De acordo com a referida fonte, houve uma indicação do PCP para o sindicato ser menos ativo nas reações em relação ao pré-acordo, mas a estrutura sindical optou por ignorar essa indicação “para cavalgar numa agenda própria”.
A verdade é que, nas vésperas da realização do referendo, o SITE SUL afirmava que as negociações na Autoeuropa não deviam ser encerradas e deviam ser contempladas questões como a “salvaguarda de que o futuro regime de horário de trabalho, a implementar após as férias, seja de adesão individual, respeitando assim a vontade de cada trabalhador, a retribuição de todo o trabalho extraordinário em conformidade com os valores atualmente praticados e que a laboração contínua deve ser discutida fora do atual processo”.
Antigos dirigentes apontam dedo
A verdade é que já não é a primeira vez que surgem estas acusações. O ex-coordenador da CT, Fernando Sequeira – que se demitiu em agosto depois de o pré-acordo ter sido chumbado –, chegou a acusar o SITE Sul de estar “a preparar ‘assalto’ à comissão de trabalhadores da Autoeuropa”. O responsável chamou ainda a atenção para que, legalmente, quem define os horários dos trabalhadores são as empresas. “O parecer dos representantes dos trabalhadores não é vinculativo e, por isso, a comissão tem optado pela negociação”, salientou em agosto passado.
Também nessa altura, António Chora, o líder histórico da CT da fábrica de Palmela, não poupou críticas ao SITE Sul, falando em “assalto ao castelo”. De acordo com Chora, a estrutura sindical “montou-se em cima de quatro ou cinco populistas. É lamentável, porque é um sindicato com história”, acrescentou.
Futuro em risco?
Para já, a administração da Autoeuropa diz apenas que “lamenta o resultado do referendo, estamos a analisar o seu impacto e oportunamente comunicaremos os próximos passos”. Já a CT garante que “pretende reiniciar o processo negocial com o objetivo de alcançar um novo entendimento”. Ainda assim, a entidade liderada por Fernando Gonçalves volta a garantir que as “condições estabelecidas, ao contrário do que alguns pretenderam fazer crer, representavam uma melhoria para os trabalhadores em relação ao que já anteriormente tinha sido proposto e igualmente rejeitado”.
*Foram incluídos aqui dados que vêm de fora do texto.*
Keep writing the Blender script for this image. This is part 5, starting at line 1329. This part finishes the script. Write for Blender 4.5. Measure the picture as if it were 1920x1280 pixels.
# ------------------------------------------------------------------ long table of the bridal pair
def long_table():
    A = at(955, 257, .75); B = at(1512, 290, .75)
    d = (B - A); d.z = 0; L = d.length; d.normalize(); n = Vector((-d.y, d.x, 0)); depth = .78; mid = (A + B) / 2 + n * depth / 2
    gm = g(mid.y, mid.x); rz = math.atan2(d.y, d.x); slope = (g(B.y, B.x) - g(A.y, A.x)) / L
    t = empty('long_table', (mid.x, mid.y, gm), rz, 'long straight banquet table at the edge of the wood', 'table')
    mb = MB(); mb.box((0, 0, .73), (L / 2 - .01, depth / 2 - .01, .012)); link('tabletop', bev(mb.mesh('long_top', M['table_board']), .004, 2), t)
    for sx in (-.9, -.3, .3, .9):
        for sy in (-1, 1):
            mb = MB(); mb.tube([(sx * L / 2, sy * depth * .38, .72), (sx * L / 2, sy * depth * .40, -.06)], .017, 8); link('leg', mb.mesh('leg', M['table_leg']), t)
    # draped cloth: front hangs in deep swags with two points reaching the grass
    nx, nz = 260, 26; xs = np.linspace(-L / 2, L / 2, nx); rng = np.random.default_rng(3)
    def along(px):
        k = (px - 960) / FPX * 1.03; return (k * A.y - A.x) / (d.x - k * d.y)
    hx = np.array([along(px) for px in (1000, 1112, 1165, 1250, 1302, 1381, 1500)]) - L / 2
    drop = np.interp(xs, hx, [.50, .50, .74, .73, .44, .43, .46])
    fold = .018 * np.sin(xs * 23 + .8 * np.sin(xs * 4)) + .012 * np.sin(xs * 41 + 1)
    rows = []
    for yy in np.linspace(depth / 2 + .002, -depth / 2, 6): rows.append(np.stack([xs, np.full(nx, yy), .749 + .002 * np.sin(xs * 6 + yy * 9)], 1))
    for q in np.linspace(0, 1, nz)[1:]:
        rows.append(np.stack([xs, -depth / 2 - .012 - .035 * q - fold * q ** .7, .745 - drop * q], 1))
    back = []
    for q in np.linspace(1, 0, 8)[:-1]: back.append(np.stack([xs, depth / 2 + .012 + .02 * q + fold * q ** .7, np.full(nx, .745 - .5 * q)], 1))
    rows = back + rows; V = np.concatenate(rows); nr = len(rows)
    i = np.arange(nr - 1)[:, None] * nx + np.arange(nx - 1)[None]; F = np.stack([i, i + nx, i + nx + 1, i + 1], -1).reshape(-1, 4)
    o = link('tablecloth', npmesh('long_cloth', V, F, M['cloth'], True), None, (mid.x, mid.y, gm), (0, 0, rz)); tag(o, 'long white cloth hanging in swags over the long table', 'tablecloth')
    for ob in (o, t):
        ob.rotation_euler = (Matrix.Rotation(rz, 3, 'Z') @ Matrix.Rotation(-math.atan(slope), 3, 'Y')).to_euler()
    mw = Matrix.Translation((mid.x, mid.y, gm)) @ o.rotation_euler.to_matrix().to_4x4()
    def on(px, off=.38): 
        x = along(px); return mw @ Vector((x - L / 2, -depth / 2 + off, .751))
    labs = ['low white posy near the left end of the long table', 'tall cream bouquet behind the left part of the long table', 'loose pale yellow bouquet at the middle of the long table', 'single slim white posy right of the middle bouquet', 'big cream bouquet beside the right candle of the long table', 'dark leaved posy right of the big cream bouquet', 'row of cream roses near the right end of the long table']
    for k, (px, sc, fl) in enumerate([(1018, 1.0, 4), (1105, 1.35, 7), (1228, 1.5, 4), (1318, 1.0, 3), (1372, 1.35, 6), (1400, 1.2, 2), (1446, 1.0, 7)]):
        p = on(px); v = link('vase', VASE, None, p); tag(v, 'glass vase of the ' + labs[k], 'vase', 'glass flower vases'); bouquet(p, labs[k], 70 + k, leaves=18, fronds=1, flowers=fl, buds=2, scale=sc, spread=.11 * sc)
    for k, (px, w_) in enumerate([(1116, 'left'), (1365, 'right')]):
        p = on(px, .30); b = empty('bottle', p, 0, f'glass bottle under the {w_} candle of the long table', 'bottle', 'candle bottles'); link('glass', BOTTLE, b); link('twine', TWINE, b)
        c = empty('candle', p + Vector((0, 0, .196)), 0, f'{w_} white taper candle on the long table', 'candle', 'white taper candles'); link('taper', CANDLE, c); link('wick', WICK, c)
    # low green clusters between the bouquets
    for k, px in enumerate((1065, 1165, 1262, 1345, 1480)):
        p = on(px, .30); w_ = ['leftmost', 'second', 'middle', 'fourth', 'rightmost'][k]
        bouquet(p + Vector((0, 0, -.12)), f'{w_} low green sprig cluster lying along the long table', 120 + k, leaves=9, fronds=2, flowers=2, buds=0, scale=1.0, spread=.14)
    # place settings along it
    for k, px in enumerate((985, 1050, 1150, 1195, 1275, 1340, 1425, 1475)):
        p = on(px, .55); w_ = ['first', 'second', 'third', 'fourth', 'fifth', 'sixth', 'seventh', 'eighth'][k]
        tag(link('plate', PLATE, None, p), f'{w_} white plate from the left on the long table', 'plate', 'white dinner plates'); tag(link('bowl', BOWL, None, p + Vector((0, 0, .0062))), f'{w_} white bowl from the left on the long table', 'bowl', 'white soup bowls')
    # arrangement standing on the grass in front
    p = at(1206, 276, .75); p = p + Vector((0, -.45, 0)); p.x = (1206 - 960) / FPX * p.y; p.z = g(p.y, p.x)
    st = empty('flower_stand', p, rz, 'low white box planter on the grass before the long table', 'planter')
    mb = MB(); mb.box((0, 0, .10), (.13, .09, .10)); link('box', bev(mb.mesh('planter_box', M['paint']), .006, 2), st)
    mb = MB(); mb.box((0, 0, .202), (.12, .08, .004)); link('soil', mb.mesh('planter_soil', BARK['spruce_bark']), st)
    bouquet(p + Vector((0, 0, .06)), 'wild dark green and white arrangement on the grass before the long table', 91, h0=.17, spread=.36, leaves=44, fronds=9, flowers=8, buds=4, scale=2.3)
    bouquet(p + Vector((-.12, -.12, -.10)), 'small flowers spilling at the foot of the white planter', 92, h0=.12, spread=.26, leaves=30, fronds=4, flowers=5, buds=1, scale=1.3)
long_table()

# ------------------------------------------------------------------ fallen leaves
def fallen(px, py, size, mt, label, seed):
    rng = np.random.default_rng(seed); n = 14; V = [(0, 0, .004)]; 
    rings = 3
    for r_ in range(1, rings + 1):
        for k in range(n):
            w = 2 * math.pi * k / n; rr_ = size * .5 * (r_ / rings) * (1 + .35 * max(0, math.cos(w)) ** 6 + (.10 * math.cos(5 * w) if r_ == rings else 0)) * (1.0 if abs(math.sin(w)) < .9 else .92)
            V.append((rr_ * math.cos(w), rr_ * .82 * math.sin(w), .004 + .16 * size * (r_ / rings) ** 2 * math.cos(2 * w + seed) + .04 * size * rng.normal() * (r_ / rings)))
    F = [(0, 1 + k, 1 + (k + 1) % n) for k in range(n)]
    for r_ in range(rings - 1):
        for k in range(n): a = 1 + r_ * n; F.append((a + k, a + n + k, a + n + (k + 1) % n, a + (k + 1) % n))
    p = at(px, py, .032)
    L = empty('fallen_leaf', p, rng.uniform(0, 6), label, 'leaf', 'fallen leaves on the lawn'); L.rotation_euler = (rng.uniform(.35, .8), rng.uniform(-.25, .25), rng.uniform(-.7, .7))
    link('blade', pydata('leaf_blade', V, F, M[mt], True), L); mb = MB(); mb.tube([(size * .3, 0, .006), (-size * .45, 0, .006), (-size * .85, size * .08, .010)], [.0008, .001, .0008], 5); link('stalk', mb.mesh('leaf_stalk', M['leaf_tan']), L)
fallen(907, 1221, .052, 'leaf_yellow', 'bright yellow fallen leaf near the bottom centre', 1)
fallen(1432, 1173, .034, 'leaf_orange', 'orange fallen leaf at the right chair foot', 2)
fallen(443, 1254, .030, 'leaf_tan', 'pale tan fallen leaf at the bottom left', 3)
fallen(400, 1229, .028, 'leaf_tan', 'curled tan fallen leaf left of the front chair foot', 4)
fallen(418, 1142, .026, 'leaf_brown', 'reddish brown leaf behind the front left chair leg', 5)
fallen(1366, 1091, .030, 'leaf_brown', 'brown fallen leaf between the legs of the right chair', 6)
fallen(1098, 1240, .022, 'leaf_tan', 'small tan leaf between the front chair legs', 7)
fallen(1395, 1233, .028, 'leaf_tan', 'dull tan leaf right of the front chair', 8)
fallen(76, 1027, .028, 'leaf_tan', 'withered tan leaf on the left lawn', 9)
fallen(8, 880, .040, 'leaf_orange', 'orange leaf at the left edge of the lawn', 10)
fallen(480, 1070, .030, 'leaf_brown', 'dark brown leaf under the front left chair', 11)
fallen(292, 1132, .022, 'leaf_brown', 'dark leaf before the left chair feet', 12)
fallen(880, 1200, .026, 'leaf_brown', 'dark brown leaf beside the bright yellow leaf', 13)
A verdade é que este impasse voltou a fazer soar campainhas em torno do futuro da fábrica de Palmela. O Sindicato Nacional da Indústria e da Energia (SINDEL), afeto à UGT, já veio admitir que está “muito preocupado” com a rejeição deste segundo pré-acordo.
Também o ministro do Trabalho revelou que a atual situação na Autoeuropa constitui um sério risco, daí ter apelado a uma rápida convergência entre administração e trabalhadores, porque “o tempo corre contra” o futuro da empresa.
“Estamos numa situação preocupante, já que duas comissões de trabalhadores assinaram nos últimos meses, em momentos diferentes mas próximos, dois pré-acordos com a administração da empresa que viabilizam o crescimento da produção necessária para assegurar que a Autoeuropa, por si só, dá resposta às necessidades do novo modelo que ali nasceu (o T-Roc]”, declarou Vieira da Silva.
Recorde-se que o acordo previa, numa primeira fase – de fevereiro a julho – a aplicação de um modelo transitório para permitir a adaptação ao modelo de laboração contínua. Já na segunda fase, a aplicar após férias, a fábrica iria funcionar em modo contínuo.